The Bourne Identity (2002) by Doug Liman
The Bourne Identity is the first film in the Bourne franchise by Doug Liman. Liman, who in 1999 directed the raver crime christmas comedy Go, starring Sarah Polley and Katie Holmes, had already proved himself to be adept at creating suspense, urgency and films that I like to watch. In the Bourne Identity, he builds a blockbuster action thriller around existential questions about identity and how to find fulfilment. Jason Bourne awakes on a russian fishing boat with bullet holes in his back, and no memory of how he got there and who he is. He tries to figure out what is going on. He was, it turns out, used in a CIA program, a program in which his memory was wiped and his job involved assassinating high profile people for the US Government. But the near death experience and memory loss triggers a reawakening and recalibration of what matters. He meets, on his journey to self discovery, Marie Kreutz played by Franka Potente. They fall in love.
As Jason gets closer to the truth, to a real sense of who he is and what he was, he realises that answers, that identity and a clear narrative of his life are not what he wants. He tells Marie: “I don’t want to know about him anymore. I don’t care.” Instead, rather than digging deeper, he wants to run and disappear both from the CIA and from a world that demanded he know about himself. “We can hide.” He tells Marie. “Is there any chance you can do that?”
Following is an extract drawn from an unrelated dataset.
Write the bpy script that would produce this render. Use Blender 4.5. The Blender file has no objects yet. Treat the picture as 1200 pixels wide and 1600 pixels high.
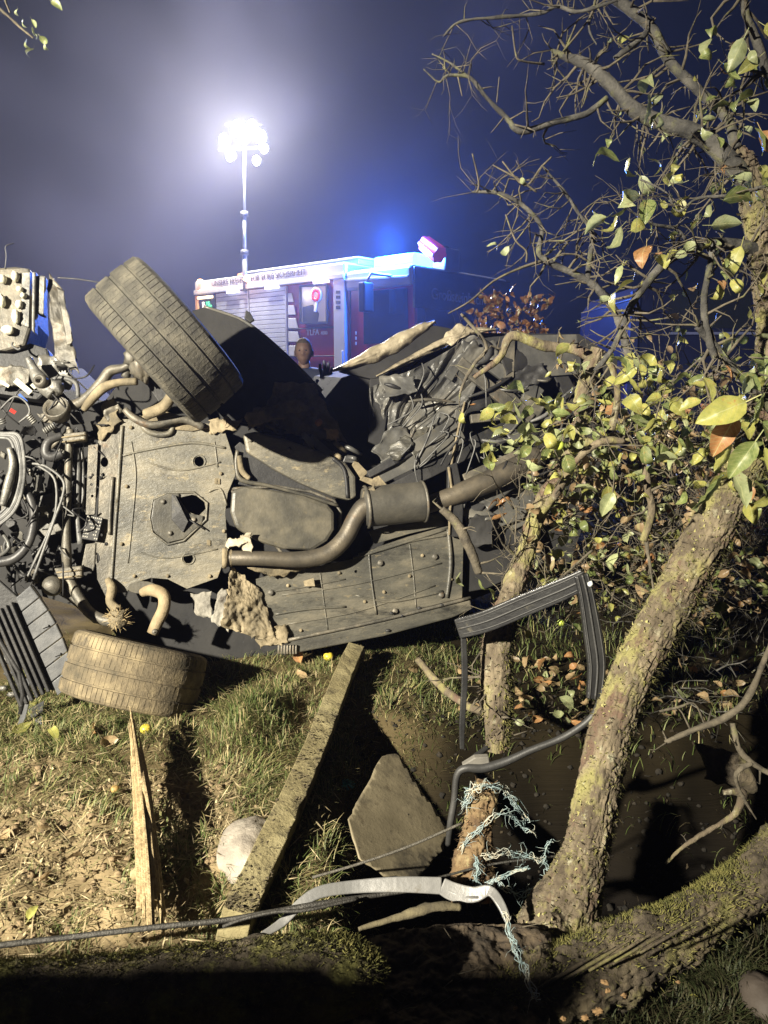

Bourne to me is a moving meditation on seeking a looser grip on who you are and how you got here. Liman shows us that it is love that can help set us free, help us to lose ourselves. If you continue to watch the franchise, you will discover that Bourne is dragged back into finding out about himself. The CIA, mirroring how the government and ~society~ imposes on queer and trans lives a pressure to seek out and then freeze your identity and uniqueness, stops Bourne’s unbecoming short. The CIA requires him to solidify himself and his story. But that is not what Bourne—now, as this email has suggested, a queer icon—wants. He is quite happy, in love, unaware, on an island in the sun.
More? No
miracle crush by bar italia: after seeing them live, I cannot stop listening to this song. I adore the intro transition from scream to guitar.
The Borrowers (1997) by Peter Hewitt: stuck for halloween ideas? Give that scrappy #upcycled sewer kings fashion aesthetic a rebrand and say you are going as arietty from the borrowers. An iconic British Film about community resilience and the collective struggle against gentrification, full of wallace and gromit style gadgets, a perfect autumnal film.